Reactions to The Swimming Kangaroo Time-Out

When I first received the news on Monday that Swimming Kangaroo Books were taking a time-out, I was deeply shocked.

Ironically, it's come at a time when SK were finally winning wider recognition for their vision and commitment to quality publishing.

My relationship with SK is far closer than that between most authors and their publishers. Dindy is as much a friend as my publisher, something that's difficult for others to understand, but which very much follows on from the tradition at Unilever, where as a Business Development Manager, I often worked with the same distributors for fifteen, even twenty years. In some ways, some of them became like family. Which, I suspect in the cold, devious, even paranoid world of the UK Trade that now permeates that concern, probably cost us our careers.

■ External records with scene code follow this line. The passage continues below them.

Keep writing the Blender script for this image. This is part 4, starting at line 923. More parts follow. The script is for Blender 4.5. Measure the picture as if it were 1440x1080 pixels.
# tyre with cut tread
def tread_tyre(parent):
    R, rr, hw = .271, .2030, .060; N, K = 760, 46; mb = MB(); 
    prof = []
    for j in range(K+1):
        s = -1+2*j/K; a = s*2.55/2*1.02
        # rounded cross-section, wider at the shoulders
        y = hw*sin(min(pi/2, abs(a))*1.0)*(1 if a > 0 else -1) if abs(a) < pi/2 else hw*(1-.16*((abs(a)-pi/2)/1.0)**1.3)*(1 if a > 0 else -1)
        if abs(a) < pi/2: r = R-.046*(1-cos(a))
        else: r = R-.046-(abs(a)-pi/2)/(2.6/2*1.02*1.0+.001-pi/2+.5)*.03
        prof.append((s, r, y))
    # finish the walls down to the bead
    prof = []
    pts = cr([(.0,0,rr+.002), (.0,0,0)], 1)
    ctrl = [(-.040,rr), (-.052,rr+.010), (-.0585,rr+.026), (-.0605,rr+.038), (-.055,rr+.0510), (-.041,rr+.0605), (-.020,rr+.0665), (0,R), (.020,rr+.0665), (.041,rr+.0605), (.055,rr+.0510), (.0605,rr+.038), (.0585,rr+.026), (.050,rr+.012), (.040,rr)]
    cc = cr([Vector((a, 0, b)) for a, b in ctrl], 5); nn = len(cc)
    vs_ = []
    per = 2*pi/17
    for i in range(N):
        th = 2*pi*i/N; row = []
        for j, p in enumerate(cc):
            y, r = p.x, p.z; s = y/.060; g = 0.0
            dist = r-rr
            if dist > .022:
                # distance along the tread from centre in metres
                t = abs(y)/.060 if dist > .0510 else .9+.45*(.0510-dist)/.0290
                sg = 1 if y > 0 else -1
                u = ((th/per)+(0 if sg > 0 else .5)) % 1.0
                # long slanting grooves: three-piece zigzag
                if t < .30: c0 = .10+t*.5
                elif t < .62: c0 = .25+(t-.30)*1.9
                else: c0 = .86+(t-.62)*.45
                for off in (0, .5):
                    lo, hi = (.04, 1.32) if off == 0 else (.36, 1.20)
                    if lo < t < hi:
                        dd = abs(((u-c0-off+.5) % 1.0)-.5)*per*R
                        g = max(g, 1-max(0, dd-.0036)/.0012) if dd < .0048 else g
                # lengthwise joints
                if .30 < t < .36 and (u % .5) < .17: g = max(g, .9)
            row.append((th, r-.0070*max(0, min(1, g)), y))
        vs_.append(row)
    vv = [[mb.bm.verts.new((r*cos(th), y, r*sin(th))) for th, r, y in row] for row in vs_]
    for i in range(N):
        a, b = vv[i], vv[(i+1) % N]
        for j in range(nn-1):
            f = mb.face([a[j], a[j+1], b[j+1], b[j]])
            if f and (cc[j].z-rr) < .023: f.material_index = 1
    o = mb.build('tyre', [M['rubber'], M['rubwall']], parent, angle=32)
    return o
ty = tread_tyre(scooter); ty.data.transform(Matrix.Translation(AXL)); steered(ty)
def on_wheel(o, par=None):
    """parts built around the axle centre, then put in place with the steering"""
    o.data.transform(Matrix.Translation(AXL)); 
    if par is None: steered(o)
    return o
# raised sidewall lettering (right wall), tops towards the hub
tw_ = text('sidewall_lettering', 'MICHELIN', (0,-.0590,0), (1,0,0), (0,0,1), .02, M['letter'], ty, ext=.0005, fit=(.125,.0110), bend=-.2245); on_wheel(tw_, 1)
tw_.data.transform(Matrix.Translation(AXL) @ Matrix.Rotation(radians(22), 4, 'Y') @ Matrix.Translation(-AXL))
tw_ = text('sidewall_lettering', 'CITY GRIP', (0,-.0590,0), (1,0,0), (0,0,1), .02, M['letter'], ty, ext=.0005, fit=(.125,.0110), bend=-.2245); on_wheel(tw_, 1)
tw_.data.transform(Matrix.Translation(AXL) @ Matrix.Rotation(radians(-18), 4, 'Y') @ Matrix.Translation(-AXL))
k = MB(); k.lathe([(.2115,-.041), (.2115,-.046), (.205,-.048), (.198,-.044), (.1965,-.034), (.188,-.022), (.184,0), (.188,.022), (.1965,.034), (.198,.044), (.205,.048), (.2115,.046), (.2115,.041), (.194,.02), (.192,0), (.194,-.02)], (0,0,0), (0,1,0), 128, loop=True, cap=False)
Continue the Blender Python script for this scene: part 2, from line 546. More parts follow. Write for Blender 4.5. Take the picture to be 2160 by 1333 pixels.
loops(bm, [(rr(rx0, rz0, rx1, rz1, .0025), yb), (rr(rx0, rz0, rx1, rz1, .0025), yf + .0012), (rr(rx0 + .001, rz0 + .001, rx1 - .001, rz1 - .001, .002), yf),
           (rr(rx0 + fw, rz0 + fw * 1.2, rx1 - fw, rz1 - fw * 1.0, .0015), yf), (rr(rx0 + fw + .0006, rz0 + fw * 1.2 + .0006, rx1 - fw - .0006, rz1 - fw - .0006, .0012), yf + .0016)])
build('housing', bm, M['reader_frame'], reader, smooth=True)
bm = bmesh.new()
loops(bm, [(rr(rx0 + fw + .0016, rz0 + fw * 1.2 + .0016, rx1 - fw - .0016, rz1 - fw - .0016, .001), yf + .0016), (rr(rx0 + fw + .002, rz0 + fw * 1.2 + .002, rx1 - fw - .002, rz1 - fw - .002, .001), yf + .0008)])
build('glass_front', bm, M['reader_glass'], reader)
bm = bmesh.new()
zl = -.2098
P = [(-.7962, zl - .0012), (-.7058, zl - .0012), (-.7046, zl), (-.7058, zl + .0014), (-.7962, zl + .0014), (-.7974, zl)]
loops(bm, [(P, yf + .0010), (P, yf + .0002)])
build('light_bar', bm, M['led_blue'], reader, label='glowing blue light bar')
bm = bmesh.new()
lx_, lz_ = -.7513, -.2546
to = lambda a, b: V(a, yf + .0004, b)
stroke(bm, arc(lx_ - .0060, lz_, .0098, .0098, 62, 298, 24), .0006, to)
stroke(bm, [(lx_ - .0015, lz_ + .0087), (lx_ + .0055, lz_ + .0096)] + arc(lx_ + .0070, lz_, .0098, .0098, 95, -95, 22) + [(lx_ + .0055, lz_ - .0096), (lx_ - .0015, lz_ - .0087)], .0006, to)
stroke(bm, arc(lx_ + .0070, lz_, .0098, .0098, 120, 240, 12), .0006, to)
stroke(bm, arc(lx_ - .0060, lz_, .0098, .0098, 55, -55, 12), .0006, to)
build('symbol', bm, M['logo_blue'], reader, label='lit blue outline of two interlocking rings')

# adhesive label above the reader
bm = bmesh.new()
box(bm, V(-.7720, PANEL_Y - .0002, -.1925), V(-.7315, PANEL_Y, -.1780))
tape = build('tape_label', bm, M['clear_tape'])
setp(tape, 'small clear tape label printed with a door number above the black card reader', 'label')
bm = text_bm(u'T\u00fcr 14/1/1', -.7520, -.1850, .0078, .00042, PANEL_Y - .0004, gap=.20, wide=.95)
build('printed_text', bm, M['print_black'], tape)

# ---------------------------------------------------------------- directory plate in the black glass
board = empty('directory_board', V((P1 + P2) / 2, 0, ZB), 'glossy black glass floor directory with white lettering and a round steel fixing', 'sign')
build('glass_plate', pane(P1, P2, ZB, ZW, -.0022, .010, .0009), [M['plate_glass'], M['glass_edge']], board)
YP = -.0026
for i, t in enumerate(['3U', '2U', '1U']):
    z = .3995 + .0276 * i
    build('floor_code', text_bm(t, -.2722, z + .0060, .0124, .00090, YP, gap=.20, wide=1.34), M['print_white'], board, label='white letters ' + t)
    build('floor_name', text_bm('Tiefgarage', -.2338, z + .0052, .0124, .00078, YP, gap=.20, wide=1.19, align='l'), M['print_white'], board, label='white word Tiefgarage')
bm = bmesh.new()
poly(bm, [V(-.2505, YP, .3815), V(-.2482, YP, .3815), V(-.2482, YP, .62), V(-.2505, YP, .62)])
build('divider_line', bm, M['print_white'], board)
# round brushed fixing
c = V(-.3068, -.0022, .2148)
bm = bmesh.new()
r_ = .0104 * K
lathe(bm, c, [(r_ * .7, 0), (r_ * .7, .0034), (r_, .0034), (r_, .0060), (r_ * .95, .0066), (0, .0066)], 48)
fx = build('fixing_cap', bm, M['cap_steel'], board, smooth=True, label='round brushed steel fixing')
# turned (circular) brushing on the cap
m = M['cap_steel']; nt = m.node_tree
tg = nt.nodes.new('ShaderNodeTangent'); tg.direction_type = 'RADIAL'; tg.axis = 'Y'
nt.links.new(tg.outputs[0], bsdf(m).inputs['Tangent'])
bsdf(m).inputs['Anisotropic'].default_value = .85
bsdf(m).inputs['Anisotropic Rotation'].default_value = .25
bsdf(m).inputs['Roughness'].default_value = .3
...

As an author, I'm largely unaffected. I have two novels contracted to Angry Robot Books, and my collection Displacement has already entered the production queue at SK, and I have an agent looking to shop any future books around.

I had feared that something like this would happen given the state of the trade, so I'm not surprised, but I had had a vestigial hope that SK would always be there, selfishly in case I had a book that didn't 'fit' anywhere else, and because I genuinely want them to do well, with or without my presence on new lists.

But all this is jumping the gun.

It's a time-out, not a closure of the business. In eight months time the economy may well have picked up, and/or the pernicious returns issue may well have been resolved -- although I'm deeply cynical about booksellers and their short-sighted desire to kill as many golden geese as possible-- but why not be positive? Being positive is why the US electorate chose Obama.

It may well be that having had their workload eased, SK can re-evaluate their strategy and return to open submissions.

I'm looking forward to seeing them back again.